> _Given request_
Using the data below, copy each line that includes the word "scene".
○ ○ ○ ○ ○ ○ ○
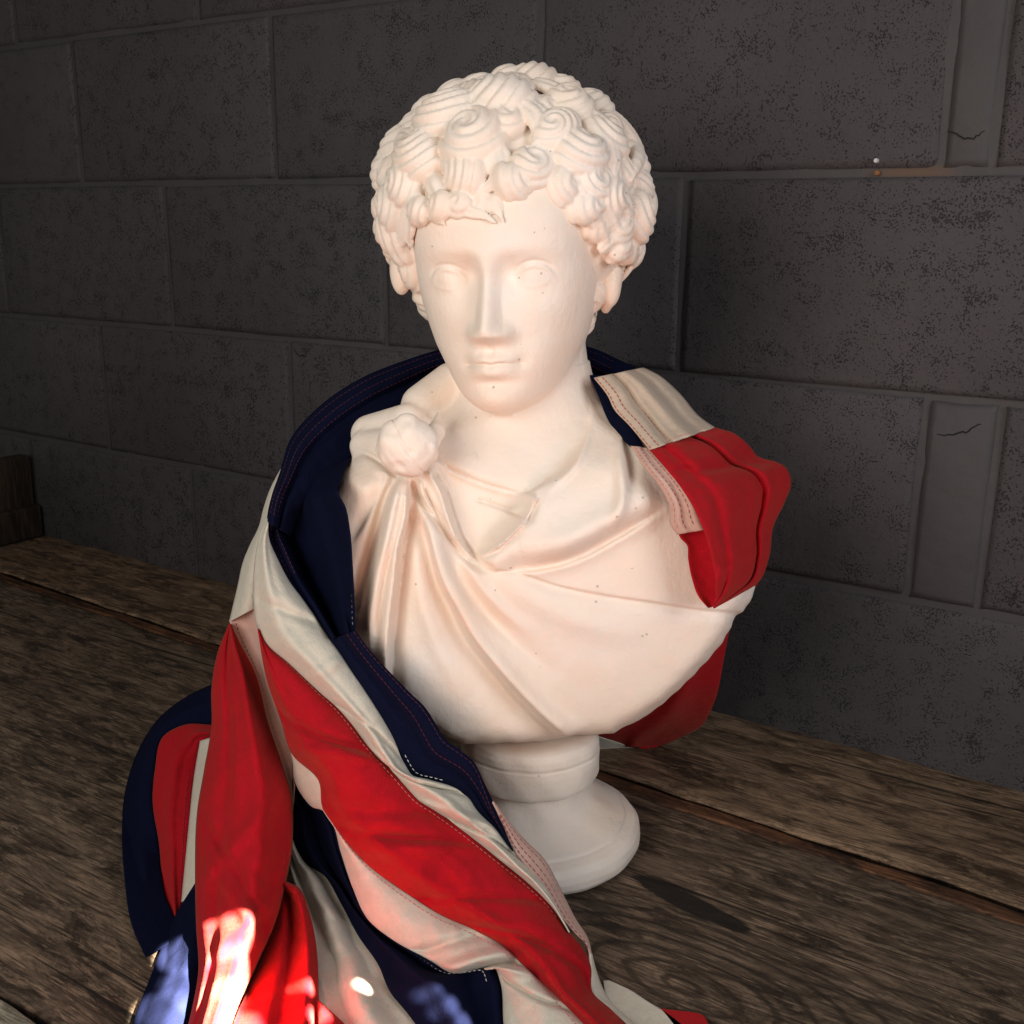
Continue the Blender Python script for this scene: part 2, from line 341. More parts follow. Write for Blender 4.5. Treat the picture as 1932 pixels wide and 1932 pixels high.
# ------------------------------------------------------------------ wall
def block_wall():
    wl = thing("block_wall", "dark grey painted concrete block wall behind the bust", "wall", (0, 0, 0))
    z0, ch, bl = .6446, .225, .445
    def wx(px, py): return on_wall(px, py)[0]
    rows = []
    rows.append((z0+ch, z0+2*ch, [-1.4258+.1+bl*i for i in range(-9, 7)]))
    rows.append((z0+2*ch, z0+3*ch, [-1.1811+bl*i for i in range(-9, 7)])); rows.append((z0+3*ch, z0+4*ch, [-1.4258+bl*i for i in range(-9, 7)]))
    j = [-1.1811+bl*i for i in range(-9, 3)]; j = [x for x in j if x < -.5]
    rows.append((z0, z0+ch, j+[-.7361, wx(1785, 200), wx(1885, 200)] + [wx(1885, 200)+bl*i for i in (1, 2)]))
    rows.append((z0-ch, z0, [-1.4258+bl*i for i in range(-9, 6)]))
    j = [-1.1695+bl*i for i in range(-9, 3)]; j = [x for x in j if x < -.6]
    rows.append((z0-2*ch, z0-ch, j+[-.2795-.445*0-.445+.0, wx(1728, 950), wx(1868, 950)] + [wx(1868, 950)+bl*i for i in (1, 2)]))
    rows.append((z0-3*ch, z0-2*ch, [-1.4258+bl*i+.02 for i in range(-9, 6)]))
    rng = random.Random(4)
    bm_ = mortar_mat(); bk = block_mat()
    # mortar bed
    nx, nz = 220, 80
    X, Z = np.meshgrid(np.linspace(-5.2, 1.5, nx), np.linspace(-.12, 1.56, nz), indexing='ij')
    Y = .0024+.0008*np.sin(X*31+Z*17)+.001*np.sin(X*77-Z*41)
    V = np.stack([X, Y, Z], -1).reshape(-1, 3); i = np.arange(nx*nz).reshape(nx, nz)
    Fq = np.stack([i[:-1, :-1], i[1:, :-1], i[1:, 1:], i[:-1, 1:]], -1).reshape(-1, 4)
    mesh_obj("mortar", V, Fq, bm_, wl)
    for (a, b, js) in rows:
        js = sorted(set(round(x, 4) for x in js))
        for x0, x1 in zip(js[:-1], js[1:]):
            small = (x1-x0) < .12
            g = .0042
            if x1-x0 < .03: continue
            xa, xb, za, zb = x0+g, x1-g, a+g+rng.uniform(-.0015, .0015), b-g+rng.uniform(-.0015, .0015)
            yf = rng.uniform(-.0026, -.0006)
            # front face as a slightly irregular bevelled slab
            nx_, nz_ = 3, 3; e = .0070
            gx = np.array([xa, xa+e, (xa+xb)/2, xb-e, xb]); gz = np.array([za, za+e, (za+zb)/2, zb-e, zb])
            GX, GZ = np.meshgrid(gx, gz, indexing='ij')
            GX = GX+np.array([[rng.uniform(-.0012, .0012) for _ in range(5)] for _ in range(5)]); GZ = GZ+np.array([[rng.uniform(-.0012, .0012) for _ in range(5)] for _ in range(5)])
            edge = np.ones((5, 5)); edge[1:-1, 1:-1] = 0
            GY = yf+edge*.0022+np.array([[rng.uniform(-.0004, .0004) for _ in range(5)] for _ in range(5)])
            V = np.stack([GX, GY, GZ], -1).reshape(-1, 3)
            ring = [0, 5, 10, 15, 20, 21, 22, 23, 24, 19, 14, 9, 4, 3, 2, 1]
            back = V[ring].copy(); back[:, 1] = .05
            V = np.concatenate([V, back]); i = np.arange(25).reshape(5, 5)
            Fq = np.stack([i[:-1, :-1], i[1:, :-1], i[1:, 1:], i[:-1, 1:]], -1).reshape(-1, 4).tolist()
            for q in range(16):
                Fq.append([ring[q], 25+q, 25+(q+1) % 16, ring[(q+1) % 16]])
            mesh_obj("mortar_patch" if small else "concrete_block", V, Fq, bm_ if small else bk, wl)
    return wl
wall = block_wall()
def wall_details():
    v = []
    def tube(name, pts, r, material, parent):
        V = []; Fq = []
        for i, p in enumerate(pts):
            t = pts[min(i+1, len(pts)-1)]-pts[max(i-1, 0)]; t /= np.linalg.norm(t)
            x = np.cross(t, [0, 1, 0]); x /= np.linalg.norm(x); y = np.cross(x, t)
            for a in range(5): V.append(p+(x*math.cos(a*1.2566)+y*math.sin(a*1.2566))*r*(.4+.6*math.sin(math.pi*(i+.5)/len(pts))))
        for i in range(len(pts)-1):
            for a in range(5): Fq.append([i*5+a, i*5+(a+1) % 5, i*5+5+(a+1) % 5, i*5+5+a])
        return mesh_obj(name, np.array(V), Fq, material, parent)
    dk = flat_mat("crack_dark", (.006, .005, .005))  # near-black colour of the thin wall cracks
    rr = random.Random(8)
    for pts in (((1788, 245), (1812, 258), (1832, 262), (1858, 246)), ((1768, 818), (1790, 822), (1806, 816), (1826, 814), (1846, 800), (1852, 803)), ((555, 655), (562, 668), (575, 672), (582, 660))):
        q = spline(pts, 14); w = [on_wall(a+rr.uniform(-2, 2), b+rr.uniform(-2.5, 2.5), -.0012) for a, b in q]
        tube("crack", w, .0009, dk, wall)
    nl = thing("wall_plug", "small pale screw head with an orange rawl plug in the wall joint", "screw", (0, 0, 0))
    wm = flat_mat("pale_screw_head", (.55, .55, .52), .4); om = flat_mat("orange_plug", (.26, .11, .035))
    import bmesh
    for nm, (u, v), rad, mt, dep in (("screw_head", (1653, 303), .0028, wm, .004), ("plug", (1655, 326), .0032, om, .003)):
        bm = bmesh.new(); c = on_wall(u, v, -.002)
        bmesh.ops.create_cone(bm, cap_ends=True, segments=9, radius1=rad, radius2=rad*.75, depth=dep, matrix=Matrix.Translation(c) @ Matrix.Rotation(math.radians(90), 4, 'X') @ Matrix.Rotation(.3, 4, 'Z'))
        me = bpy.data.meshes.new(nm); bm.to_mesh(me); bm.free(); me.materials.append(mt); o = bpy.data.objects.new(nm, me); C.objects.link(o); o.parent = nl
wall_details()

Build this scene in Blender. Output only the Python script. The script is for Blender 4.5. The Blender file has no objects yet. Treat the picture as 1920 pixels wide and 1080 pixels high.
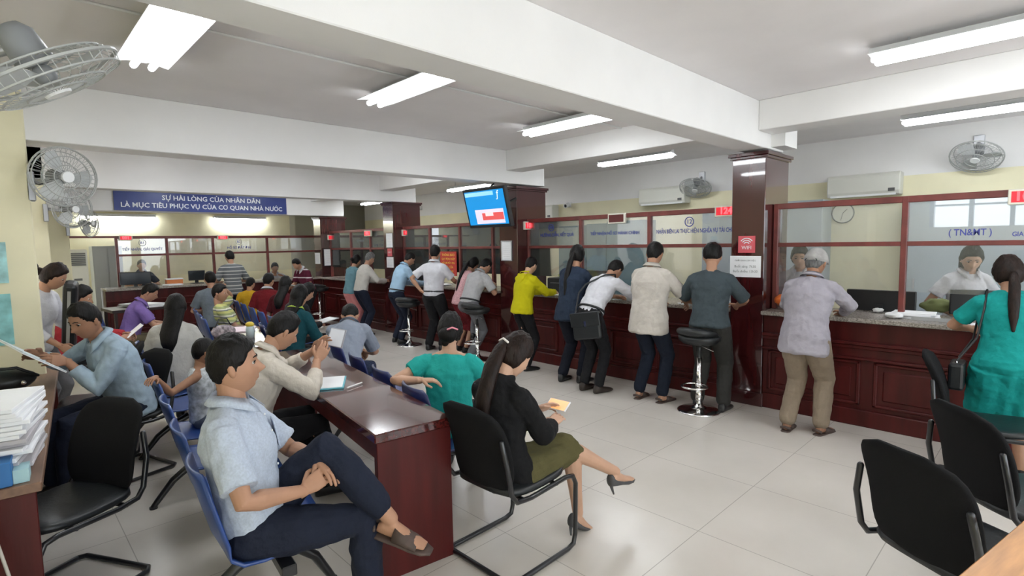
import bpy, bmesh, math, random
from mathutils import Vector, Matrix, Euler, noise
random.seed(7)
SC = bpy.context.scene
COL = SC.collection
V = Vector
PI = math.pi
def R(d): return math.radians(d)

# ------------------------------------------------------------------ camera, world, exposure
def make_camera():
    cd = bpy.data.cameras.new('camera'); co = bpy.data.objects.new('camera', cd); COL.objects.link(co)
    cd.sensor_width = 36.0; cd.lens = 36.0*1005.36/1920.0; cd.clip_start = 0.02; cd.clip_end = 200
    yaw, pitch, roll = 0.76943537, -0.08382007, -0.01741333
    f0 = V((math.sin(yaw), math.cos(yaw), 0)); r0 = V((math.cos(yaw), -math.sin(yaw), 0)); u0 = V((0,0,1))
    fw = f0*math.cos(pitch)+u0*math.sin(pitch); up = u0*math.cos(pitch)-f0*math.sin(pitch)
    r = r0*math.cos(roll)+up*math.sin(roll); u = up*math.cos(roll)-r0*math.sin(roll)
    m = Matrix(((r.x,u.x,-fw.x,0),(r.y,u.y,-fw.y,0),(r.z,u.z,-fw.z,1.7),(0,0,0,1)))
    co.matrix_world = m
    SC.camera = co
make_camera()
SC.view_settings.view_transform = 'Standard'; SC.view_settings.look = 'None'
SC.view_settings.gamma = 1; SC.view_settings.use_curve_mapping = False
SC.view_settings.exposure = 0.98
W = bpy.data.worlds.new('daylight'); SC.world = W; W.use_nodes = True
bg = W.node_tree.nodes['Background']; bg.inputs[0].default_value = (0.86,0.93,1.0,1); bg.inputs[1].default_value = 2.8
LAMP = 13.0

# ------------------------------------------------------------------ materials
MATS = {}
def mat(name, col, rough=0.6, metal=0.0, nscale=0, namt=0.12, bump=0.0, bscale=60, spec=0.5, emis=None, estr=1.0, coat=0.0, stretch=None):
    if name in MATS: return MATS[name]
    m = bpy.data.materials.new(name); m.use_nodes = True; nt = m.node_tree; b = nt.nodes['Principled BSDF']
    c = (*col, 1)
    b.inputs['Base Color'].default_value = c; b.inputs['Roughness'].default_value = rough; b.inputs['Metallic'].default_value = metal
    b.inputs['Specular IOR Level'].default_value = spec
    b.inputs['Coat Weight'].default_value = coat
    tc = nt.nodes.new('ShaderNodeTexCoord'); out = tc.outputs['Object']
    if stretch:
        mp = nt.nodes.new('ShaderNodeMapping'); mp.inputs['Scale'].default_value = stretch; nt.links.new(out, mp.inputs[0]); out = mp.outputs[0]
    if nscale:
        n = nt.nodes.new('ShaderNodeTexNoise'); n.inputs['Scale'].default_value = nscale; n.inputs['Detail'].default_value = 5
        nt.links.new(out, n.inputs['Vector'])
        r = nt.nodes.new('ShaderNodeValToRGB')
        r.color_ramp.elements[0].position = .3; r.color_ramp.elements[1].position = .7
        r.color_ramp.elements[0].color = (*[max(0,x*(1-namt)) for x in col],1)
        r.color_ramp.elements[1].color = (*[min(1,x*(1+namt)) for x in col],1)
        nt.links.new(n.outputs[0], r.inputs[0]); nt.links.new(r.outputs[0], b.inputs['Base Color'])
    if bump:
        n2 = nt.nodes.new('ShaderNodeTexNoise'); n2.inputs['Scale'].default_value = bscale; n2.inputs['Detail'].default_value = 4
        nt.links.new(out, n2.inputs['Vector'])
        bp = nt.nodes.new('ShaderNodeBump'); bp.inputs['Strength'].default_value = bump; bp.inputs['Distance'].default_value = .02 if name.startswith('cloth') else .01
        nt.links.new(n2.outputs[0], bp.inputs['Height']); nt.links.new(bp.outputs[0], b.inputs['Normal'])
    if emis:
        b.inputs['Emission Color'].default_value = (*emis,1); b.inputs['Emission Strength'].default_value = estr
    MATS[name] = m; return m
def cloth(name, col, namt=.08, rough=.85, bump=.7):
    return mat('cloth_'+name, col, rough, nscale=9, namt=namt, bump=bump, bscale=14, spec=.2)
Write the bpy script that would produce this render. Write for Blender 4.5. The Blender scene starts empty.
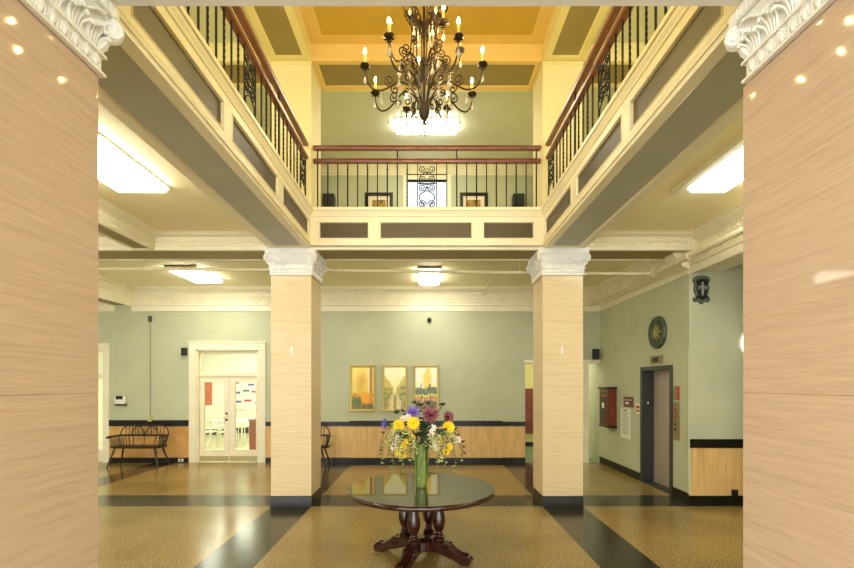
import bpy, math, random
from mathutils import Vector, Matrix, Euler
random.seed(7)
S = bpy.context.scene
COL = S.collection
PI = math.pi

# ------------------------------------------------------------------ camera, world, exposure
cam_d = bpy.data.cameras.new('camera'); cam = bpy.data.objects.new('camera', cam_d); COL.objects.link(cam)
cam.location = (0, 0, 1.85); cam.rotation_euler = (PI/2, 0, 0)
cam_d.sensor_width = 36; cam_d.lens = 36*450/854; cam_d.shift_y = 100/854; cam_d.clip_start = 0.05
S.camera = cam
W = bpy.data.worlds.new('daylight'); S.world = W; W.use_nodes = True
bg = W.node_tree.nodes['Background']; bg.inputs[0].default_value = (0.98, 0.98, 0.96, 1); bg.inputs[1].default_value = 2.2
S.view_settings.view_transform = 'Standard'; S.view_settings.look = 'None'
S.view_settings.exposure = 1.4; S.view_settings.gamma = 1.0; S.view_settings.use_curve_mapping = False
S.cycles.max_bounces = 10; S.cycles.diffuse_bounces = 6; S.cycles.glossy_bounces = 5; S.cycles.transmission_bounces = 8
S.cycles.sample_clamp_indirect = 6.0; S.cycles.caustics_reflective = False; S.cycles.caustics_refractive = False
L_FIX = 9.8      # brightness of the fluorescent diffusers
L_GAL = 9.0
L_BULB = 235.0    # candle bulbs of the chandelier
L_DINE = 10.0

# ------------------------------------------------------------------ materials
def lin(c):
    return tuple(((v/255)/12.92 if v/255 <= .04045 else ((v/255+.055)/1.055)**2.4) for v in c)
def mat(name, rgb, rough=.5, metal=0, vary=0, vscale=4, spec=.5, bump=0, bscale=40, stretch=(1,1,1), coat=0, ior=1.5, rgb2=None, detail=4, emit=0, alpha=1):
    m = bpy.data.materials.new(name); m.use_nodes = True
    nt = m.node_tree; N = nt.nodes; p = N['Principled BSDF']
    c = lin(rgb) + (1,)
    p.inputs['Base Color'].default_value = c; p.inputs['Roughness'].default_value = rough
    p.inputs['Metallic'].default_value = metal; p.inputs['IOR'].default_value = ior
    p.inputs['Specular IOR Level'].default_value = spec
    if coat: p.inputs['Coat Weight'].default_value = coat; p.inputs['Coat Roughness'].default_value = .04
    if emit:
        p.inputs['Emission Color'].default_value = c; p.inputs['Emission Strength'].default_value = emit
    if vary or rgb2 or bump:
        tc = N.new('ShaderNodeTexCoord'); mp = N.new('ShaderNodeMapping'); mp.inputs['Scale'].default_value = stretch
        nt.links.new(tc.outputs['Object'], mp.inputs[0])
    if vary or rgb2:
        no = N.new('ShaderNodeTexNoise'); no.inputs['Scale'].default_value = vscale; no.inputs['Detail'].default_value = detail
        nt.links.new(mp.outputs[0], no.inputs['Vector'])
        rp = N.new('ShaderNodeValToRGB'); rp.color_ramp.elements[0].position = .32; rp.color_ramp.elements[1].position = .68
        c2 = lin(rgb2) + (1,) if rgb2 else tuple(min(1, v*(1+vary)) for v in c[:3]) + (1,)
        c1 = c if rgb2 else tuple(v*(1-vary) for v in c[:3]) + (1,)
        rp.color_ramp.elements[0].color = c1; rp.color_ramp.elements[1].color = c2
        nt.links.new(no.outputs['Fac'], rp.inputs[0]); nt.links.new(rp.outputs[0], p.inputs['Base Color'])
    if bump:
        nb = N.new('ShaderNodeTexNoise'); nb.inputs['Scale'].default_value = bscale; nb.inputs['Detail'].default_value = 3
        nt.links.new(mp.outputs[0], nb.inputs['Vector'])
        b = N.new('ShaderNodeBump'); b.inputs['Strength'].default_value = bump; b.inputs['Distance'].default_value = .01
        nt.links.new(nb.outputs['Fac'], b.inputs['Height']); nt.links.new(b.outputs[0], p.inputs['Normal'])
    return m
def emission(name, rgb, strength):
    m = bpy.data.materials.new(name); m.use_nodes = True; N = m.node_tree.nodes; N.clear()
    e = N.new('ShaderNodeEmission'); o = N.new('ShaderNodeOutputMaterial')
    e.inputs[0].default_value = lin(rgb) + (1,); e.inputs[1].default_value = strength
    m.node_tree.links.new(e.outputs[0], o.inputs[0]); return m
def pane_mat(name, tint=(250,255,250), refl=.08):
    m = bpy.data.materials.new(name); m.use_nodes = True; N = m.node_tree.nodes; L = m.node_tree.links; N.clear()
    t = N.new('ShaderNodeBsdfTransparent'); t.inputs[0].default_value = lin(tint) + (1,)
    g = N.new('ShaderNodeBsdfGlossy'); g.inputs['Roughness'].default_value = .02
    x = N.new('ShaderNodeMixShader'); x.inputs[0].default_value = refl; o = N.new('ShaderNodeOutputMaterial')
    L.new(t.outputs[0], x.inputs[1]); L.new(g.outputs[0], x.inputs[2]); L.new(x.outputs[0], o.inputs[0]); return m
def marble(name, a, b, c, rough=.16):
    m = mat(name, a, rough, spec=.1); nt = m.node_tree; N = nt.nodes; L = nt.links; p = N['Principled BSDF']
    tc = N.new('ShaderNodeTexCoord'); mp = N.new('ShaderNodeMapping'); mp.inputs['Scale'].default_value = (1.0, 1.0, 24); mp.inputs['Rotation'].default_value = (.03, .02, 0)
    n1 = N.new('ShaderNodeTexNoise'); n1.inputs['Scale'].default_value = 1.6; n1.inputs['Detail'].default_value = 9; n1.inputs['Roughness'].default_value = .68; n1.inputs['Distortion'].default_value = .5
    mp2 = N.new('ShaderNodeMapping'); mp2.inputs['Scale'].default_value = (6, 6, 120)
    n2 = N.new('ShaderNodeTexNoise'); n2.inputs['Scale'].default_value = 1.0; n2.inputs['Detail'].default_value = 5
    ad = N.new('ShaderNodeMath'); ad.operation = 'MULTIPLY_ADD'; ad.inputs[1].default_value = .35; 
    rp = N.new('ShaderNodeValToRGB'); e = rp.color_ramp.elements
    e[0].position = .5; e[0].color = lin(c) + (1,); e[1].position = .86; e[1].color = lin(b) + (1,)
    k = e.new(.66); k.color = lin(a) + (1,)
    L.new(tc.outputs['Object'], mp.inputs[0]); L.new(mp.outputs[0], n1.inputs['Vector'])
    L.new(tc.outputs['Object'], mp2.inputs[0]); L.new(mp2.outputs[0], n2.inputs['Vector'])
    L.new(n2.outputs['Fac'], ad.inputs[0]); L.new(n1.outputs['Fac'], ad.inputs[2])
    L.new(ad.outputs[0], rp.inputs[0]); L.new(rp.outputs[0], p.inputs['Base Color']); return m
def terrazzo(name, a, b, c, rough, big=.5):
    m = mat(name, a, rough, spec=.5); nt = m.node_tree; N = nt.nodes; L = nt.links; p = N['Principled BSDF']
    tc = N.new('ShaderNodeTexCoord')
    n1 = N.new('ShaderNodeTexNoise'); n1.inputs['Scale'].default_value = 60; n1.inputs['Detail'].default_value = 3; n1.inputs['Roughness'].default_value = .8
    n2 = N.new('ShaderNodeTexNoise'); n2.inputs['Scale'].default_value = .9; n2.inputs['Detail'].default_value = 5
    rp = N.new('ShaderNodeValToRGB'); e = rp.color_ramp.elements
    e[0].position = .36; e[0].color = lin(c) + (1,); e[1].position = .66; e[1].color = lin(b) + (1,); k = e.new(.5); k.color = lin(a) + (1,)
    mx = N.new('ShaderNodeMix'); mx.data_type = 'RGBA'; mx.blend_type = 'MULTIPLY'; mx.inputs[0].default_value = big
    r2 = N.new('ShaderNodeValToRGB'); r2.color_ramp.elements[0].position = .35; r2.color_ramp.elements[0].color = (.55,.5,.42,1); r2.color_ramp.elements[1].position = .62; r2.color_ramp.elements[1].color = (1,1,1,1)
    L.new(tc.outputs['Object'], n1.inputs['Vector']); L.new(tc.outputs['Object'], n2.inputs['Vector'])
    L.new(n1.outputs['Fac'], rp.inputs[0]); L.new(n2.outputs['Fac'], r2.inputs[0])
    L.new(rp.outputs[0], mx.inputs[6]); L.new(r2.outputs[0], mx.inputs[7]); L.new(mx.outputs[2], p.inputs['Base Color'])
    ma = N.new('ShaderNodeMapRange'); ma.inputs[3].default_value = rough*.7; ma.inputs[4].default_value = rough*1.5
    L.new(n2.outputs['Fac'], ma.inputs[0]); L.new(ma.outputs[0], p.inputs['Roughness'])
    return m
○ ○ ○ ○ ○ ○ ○
> _Reply to the task_
Continue the Blender Python script for this scene: part 2, from line 341. More parts follow. Write for Blender 4.5. Treat the picture as 1932 pixels wide and 1932 pixels high.
Build this scene in Blender. Output only the Python script. The script is for Blender 4.5. The Blender file has no objects yet. Treat the picture as 1920 pixels wide and 1080 pixels high.
SC = bpy.context.scene
Write the bpy script that would produce this render. Write for Blender 4.5. The Blender scene starts empty.
S = bpy.context.scene